Clive Palmer is seen during a press conference after the United Australia Party's campaign launch at Palmer Coolum Resort, on the Sunshine Coast, Saturday, April 16, 2022.
Clive Palmer and his United Australia party are promising to cap home loan rates to ‘stop Australians losing their homes’, but experts have described any such plan as ‘magic pudding economics’. Photograph: Darren England/AAP

Clive Palmer’s centrepiece campaign pledge to cap homeowners’ interest rates for five years has been dismissed by economists as “radical”, “crazy” and “utterly irresponsible” even though it will probably appeal to some gullible voters.

According to the United Australia party’s website, the mining billionaire’s “economic plan for freedom and prosperity” pledges to set a maximum 3% interest rate for all home loans to head off a looming mass default as lending rates start to rise.

Wednesday’s surprisingly large 5.1% consumer price inflation figure has stoked expectations the Reserve Bank will be forced to lift its cash rate target from 0.1% when its board meets on Tuesday.

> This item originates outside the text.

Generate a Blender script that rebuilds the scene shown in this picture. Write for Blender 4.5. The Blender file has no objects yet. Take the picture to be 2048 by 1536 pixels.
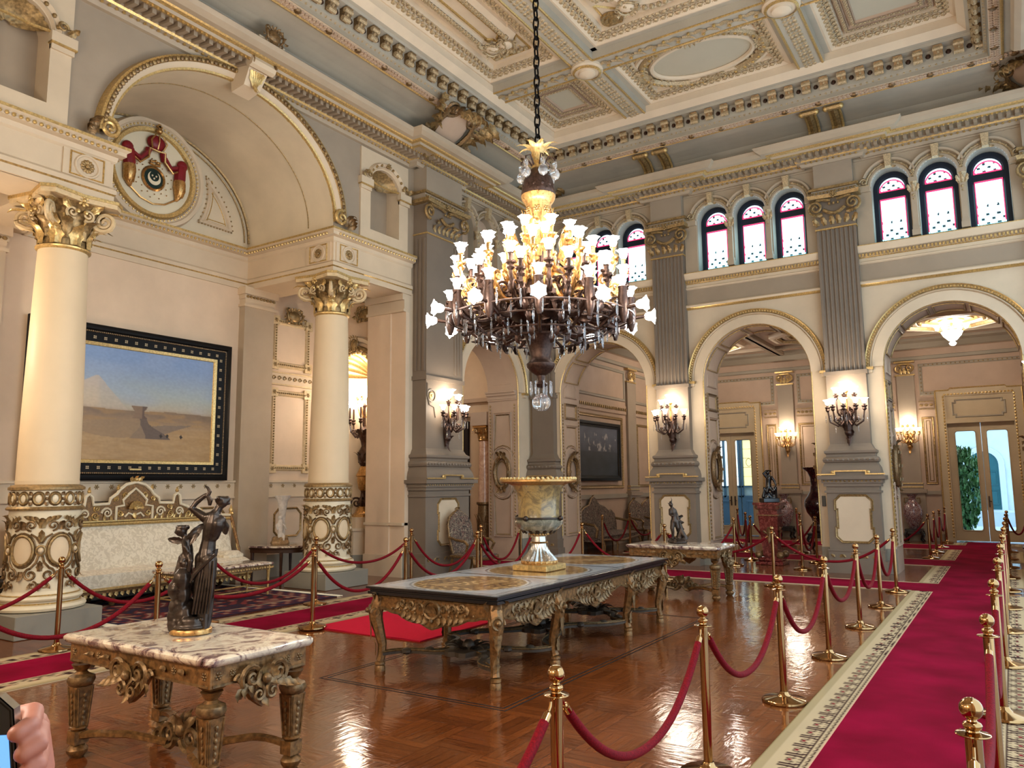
import bpy, random
from math import *
from mathutils import Vector as V, Matrix as Mx
random.seed(7)
COL = bpy.context.scene.collection
SC = bpy.context.scene
# ------------------------------------------------------------------ mesh builder
class MB:
    def __init__(s): s.v=[]; s.f=[]; s.mi=[]; s.M=Mx.Identity(4); s.k=0; s.col=None
    def add(s, vs, fs):
        b=len(s.v); flip=s.M.determinant()<0
        s.v+=[tuple(s.M@V(q)) for q in vs]
        for f in fs:
            g=tuple(i+b for i in f); s.f.append(g[::-1] if flip else g); s.mi.append(s.k)
        return s
    def merge(s, o, M):
        k=s.M; s.M=k@M; b=len(s.v); flip=s.M.determinant()<0
        s.v+=[tuple(s.M@V(q)) for q in o.v]
        s.f+=[tuple(i+b for i in (f[::-1] if flip else f)) for f in o.f]; s.mi+=o.mi; s.M=k
        return s
    def box(s,x0,x1,y0,y1,z0,z1):
        return s.add([(x0,y0,z0),(x1,y0,z0),(x1,y1,z0),(x0,y1,z0),(x0,y0,z1),(x1,y0,z1),(x1,y1,z1),(x0,y1,z1)],
            [(0,3,2,1),(4,5,6,7),(0,1,5,4),(1,2,6,5),(2,3,7,6),(3,0,4,7)])
    def bbox(s,x0,x1,y0,y1,z0,z1,b=.01):
        # box with chamfered vertical and horizontal edges
        vs=[];fs=[]
        for z,i in ((z0,b),(z0+b,0),(z1-b,0),(z1,b)):
            vs+=[(x0+i+b,y0+i,z),(x1-i-b,y0+i,z),(x1-i,y0+i+b,z),(x1-i,y1-i-b,z),(x1-i-b,y1-i,z),(x0+i+b,y1-i,z),(x0+i,y1-i-b,z),(x0+i,y0+i+b,z)]
        for r in range(3):
            for j in range(8): fs.append((r*8+j,r*8+(j+1)%8,r*8+8+(j+1)%8,r*8+8+j))
        fs.append(tuple(range(7,-1,-1))); fs.append(tuple(range(24,32)))
        return s.add(vs,fs)
    def lathe(s,prof,n=16,c=(0,0,0),a0=0,a1=2*pi,cap=True,rf=None):
        full=abs(a1-a0-2*pi)<1e-6; m=n if full else n+1
        vs=[];fs=[]
        for i in range(m):
            a=a0+(a1-a0)*i/n
            for r,z in prof:
                q=r*(rf(a,z) if rf else 1); vs.append((c[0]+q*cos(a),c[1]+q*sin(a),c[2]+z))
        L=len(prof)
        for i in range(n):
            i2=(i+1)%m
            for j in range(L-1):
                fs.append((i*L+j,i2*L+j,i2*L+j+1,i*L+j+1))
        if cap and full:
            if prof[0][0]>1e-5: fs.append(tuple(i*L for i in range(n))[::-1])
            if prof[-1][0]>1e-5: fs.append(tuple(i*L+L-1 for i in range(n)))
        return s.add(vs,fs)
    def sph(s,c,r,n=8,m=6,sc=(1,1,1),R=None):
        vs=[];fs=[]
        for j in range(1,m):
            t=pi*j/m
            for i in range(n):
                a=2*pi*i/n; q=V((r*sc[0]*sin(t)*cos(a),r*sc[1]*sin(t)*sin(a),r*sc[2]*cos(t)))
                if R: q=R@q
                vs.append((c[0]+q.x,c[1]+q.y,c[2]+q.z))
        q=V((0,0,r*sc[2])); q=R@q if R else q
        T=len(vs); vs+=[tuple(V(c)+q),tuple(V(c)-q)]
        for j in range(m-2):
            for i in range(n): fs.append((j*n+i,(j+1)*n+i,(j+1)*n+(i+1)%n,j*n+(i+1)%n))
        for i in range(n):
            fs.append((T,i,(i+1)%n)); fs.append((T+1,(m-2)*n+(i+1)%n,(m-2)*n+i))
        return s.add(vs,fs)
    def tube(s,pts,r,n=6,cap=True,closed=False,flat=1.0):
        P=[V(p) for p in pts]; N=len(P); rs=r if isinstance(r,(list,tuple)) else [r]*N
        vs=[];fs=[]; up=None
        for i,p in enumerate(P):
            if closed: t=P[(i+1)%N]-P[i-1]
            else: t=P[min(i+1,N-1)]-P[max(i-1,0)]
            if t.length<1e-9: t=V((0,0,1))
            t.normalize()
            if up is None:
                up=V((0,0,1)) if abs(t.z)<.9 else V((1,0,0))
            a=up-t*up.dot(t)
            if a.length<1e-6: a=t.orthogonal()
            a.normalize(); up=a; b=t.cross(a)
            for k in range(n):
                q=2*pi*k/n; vs.append(tuple(p+(a*cos(q)+b*sin(q)*flat)*rs[i]))
        for i in range(N if closed else N-1):
            i2=(i+1)%N
            for k in range(n): fs.append((i*n+k,i*n+(k+1)%n,i2*n+(k+1)%n,i2*n+k))
        if cap and not closed:
            fs.append(tuple(range(n))[::-1]); fs.append(tuple((N-1)*n+k for k in range(n)))
        return s.add(vs,fs)
    def prism(s,poly,y0,y1):      # poly in local (x,z), extruded along y
        n=len(poly); vs=[(x,y0,z) for x,z in poly]+[(x,y1,z) for x,z in poly]
        fs=[tuple(range(n)),tuple(range(2*n-1,n-1,-1))]+[(i+n,(i+1)%n+n,(i+1)%n,i) for i in range(n)]
        return s.add(vs,fs)
    def slab(s,poly,z0,z1):       # poly in (x,y), extruded along z
        n=len(poly); vs=[(x,y,z0) for x,y in poly]+[(x,y,z1) for x,y in poly]
        fs=[tuple(range(n))[::-1],tuple(range(n,2*n))]+[(i,(i+1)%n,(i+1)%n+n,i+n) for i in range(n)]
        return s.add(vs,fs)
    def grid(s,fn,nu,nv):
        vs=[fn(i/nu,j/nv) for i in range(nu+1) for j in range(nv+1)]
        fs=[(i*(nv+1)+j,(i+1)*(nv+1)+j,(i+1)*(nv+1)+j+1,i*(nv+1)+j+1) for i in range(nu) for j in range(nv)]
        return s.add(vs,fs)
    def mold(s,path,prof,closed=False):
        # path: plan points (x,y); prof: (d,z); d measured to the RIGHT of travel, mitred
        P=[V((p[0],p[1])) for p in path]; N=len(P); L=len(prof); vs=[];fs=[]
        def nrm(a,b): t=(b-a).normalized(); return V((t.y,-t.x))
        for i in range(N):
            if closed: n1=nrm(P[i-1],P[i]); n2=nrm(P[i],P[(i+1)%N])
            else:
                n1=nrm(P[i-1],P[i]) if i>0 else nrm(P[0],P[1]); n2=nrm(P[i],P[i+1]) if i<N-1 else n1
            m=(n1+n2); m=m/max(.2,(1+n1.dot(n2)))
            for d,z in prof: vs.append((P[i].x+m.x*d,P[i].y+m.y*d,z))
        for i in range(N if closed else N-1):
            i2=(i+1)%N
            for j in range(L-1): fs.append((i*L+j,i*L+j+1,i2*L+j+1,i2*L+j))
        return s.add(vs,fs)
    def frame(s,x0,x1,z0,z1,w,d,b=None,y=0):
        # raised moulding frame on a wall plane: local x,z rectangle, y outwards
        pr=[(0,0),(w*.25,d),(w*.6,d*.55),(w*.8,d*.8),(w,0)] if b is None else b
        pts=[(x0,z0),(x1,z0),(x1,z1),(x0,z1)]; return s.pframe(pts,pr,y)
    def pframe(s,pts,pr,y=0,closed=True):
        # moulding along a polygon in the wall plane (x,z); pr: (inset,out)
        P=[V(p) for p in pts]; N=len(P); L=len(pr); vs=[];fs=[]
        A=sum(P[i].x*P[(i+1)%N].y-P[(i+1)%N].x*P[i].y for i in range(N)); sg=1 if A>0 else -1
        def nrm(a,b):
            t=(b-a); t=t.normalized() if t.length>1e-9 else V((1,0)); return V((-t.y,t.x))*sg
        for i in range(N):
            if closed: n1=nrm(P[i-1],P[i]); n2=nrm(P[i],P[(i+1)%N])
            else:
                n1=nrm(P[max(i-1,0)],P[max(i,1)]); n2=nrm(P[min(i,N-2)],P[min(i+1,N-1)])
            m=(n1+n2)/max(.25,1+n1.dot(n2))
            for d,o in pr: vs.append((P[i].x+m.x*d,y+o,P[i].y+m.y*d))
        for i in range(N if closed else N-1):
            i2=(i+1)%N
            for j in range(L-1): fs.append((i*L+j,i2*L+j,i2*L+j+1,i*L+j+1))
        return s.add(vs,fs)
    def arch(s,cx,cz,a,b,pr,n=28,t0=0,t1=pi,y=0):
        # arch moulding in the wall plane; pr: (radial offset, out)
        L=len(pr); vs=[];fs=[]
        for i in range(n+1):
            t=t0+(t1-t0)*i/n
            for dr,o in pr: vs.append((cx+(a+dr)*cos(t),y+o,cz+(b+dr)*sin(t)))
        for i in range(n):
            for j in range(L-1): fs.append((i*L+j,(i+1)*L+j,(i+1)*L+j+1,i*L+j+1))
        return s.add(vs,fs)
    def build(s,name,mats,parent=None,smooth=True,ang=40):
        me=bpy.data.meshes.new(name); me.from_pydata(s.v,[],s.f)
        ms=mats if isinstance(mats,(list,tuple)) else [mats]
        for m in ms: me.materials.append(m)
        if len(ms)>1: me.polygons.foreach_set('material_index',s.mi)
        if s.col:
            at=me.color_attributes.new('Col','FLOAT_COLOR','POINT')
            at.data.foreach_set('color',[c for q in s.col for c in (q[0],q[1],q[2],1.0)])
        if smooth:
            me.polygons.foreach_set('use_smooth',[True]*len(me.polygons)); me.set_sharp_from_angle(angle=radians(ang))
        me.update()
        o=bpy.data.objects.new(name,me); COL.objects.link(o)
        if parent: o.parent=parent
        return o
def T(x=0,y=0,z=0): return Mx.Translation((x,y,z))
def Rz(a): return Mx.Rotation(a,4,'Z')
def Rx(a): return Mx.Rotation(a,4,'X')
def Ry(a): return Mx.Rotation(a,4,'Y')
def S(x,y=None,z=None): return Mx.Diagonal((x,x if y is None else y,x if z is None else z,1))
def tag(o,label=None,cat=None,group=None,kind=None):
    if label: o['label']=label
    if cat: o['category']=cat
    if group: o['group']=group
    if kind: o['kind']=kind
    return o
def empty(name,loc=(0,0,0),rz=0,label=None,cat=None,group=None):
    o=bpy.data.objects.new(name,None); COL.objects.link(o); o.location=loc; o.rotation_euler=(0,0,rz); o.empty_display_size=.1
    return tag(o,label,cat,group)
KIDS={}
def copy_tree(o,parent=None,name=None):
    c=o.copy(); COL.objects.link(c)
    if parent is not None: c.parent=parent
    for ch in o.children: copy_tree(ch,c)
    return c
def dup(root,loc,rz=0,label=None,group=None):
    c=copy_tree(root); c.location=loc; c.rotation_euler=(0,0,rz)
    if label: c['label']=label
    if group: c['group']=group
    return c
def st(o): o['kind']='structure'; return o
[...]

Market home loans rates have been rising for months, with most fixed rates now between 3% and 5% with variable rates above 2%.

“If our interest rate for home loans doubles from 2% to 4%, 60% of all mortgages will be in default and if the interest rate goes to between 6% to 8%, as it most surely will, the default rate will be greater than 90%,” Palmer said, citing unnamed “other studies”.

Elsewhere on UAP’s website, Palmer blames the $1tn debt racked up by the Liberal and Labor governments as the trigger for the rising interest rates.

“The real estate market will then collapse and foreign buyers will flood our real estate market as they will have the money to buy up our properties,” his national policy states. “We have to stop Australians from losing their homes!”

Guardian Australia sought comment from the UAP and Craig Kelly, the ex-Liberal MP and now UAP candidate for the NSW seat of Hughes on how the rate cap would work.

News Corp tabloids cited Kelly as saying the federal government could implement the plan by selling Treasury bonds at 0.1% to 0.2% and “on-lending that cheap cash to retail banks” who would then keep the mortgage rate under 3%.

Anna Bligh, chief executive of the Australian Banking Association, called the plan “magic pudding economics” that would “wreak havoc across banking and financial services sector” if ever implemented, according to the papers.

Alan Oster, NAB’s chief economist, said his bank typically avoided comment on such policies.

“I don’t know how [Palmer] would implement it other than re-regulating rates, and that would be radically different,” Oster said. “Who knows how they would do that?”

Saul Eslake, an independent economist who formerly worked at ANZ Bank, said it was “constitutionally and legally possible” for an Australian government to impose a legislated ceiling on mortgage rates. Up until the late 1980s, such a ceiling existed, at the treasurer’s discretion.

However, Eslake said “it would be an utterly irresponsible thing for any government to seek to do”, given the different conditions more than three decades on.

Timo Henckel, from the Australian National University’s Research School of Economics, said while he had scant details, the policy “doesn’t sound workable”.

One approach could be to intervene to set “severe financial market regulation”. That would “take us back to, say, the 1970s”, and would be at odds with the liberalised capital markets that Australia now operates, he said.

The other possibility would be for the central bank to provide a standing facility to pump as much money into financial markets needed to keep interest rates at 3%, Henckel said. Such a move, though, would be a “crazy policy because there’d be so much liquidity sloshing around in the system”, resulting in more inflation.

In addition, “it would really only work if they seriously compromised the RBA’s independence … and [would] require massive legal intervention in a way that I’m not even sure they’d be able to do it”, he said.

Australia’s banks, meanwhile, rely on international capital markets to source a significant share of their own funds, and would find it harder to raise money in such a distorted system.

“They’re never going to be asked to implement it anyway so really it’s just an attention grabber in order get votes,” Henckel said. “It’s not a genuine policy.”